PCEO: Is there something unique about middle market companies that suggests that they’ll have a better time weathering these types of storms than their counterparts?

Gorman: Well, one thing that’s a little different about the middle market is the way they’re funded, which, by definition, has less volatility.  For instance, right now the institutional debt market is basically in a price discovery mode.  However, when you look at the pro rata market, where basically we underwrite bank debt that is sold to other banks, that market is much more stable and less volatile.  So there are a few things going for middle market companies, one of which is that right now they typically access their senior debt from banks, and the bank-provided capital has proved to be more stable, less volatile.

PCEO: You have indicated that, at least from what you’re seeing, middle market companies are not stopping their capital expenditures, they’re still producing and tend to think that they’re going to have higher sales.

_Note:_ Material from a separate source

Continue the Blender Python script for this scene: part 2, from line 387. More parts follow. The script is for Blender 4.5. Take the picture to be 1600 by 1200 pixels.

Is there an increased appetite for credit from these customers at this stage of the game, or are they kind of sitting on the sidelines waiting to see how things shake out?

Gorman: You know what’s interesting?  We have not seen any increase in our line utilization.  What we are seeing is our client borrowing more for either specific capital expenditures or specific strategic initiatives, but we’re not seeing any increase in line utilization.

PCEO: Are there any specific sectors of the middle market that you’re more bullish on?

Gorman: Clearly, as we look at our portfolio, the companies that came out of the financial crisis the earliest and have had the greatest trajectory to date have been those  companies that export a significant amount of their product.  Our clients that have experienced the most success over the last, call it, 18 months have been those that have, obviously, a proprietary product, but are also selling it into a global market where there are some markets that have been growing at greater rates than the domestic market.

PCEO: You’ve suggested that there will be a pretty hot market for M&A in the middle market in 2012, primarily as a result of PEGs executing their exit plans.

Gorman: I think the uncertainty that you referenced earlier in our conversation is going to push out some of the M&A activity that I would have thought would hit in early or mid-2012 to later in 2012 or early 2013.  Just as you’re asking questions about which way the economy is going, I think people are generally trying to gauge where things are going.  I do think that once the markets stabilize, specifically the financing markets, I think there will be a whole lot of M&A activity, partly because of the pent-up desire of people who, for one reason or another, are seeking liquidity – those people, who were looking for a deal in either late 2011 or early 2012, they won’t go away, they’ll just be deferred until late 2012 or early 2013.  The other thing is that, if you look at a scenario where we’re looking at relatively low growth, that means that if you’re going to grow at healthy rates you’re probably going to need to augment organic growth with external growth.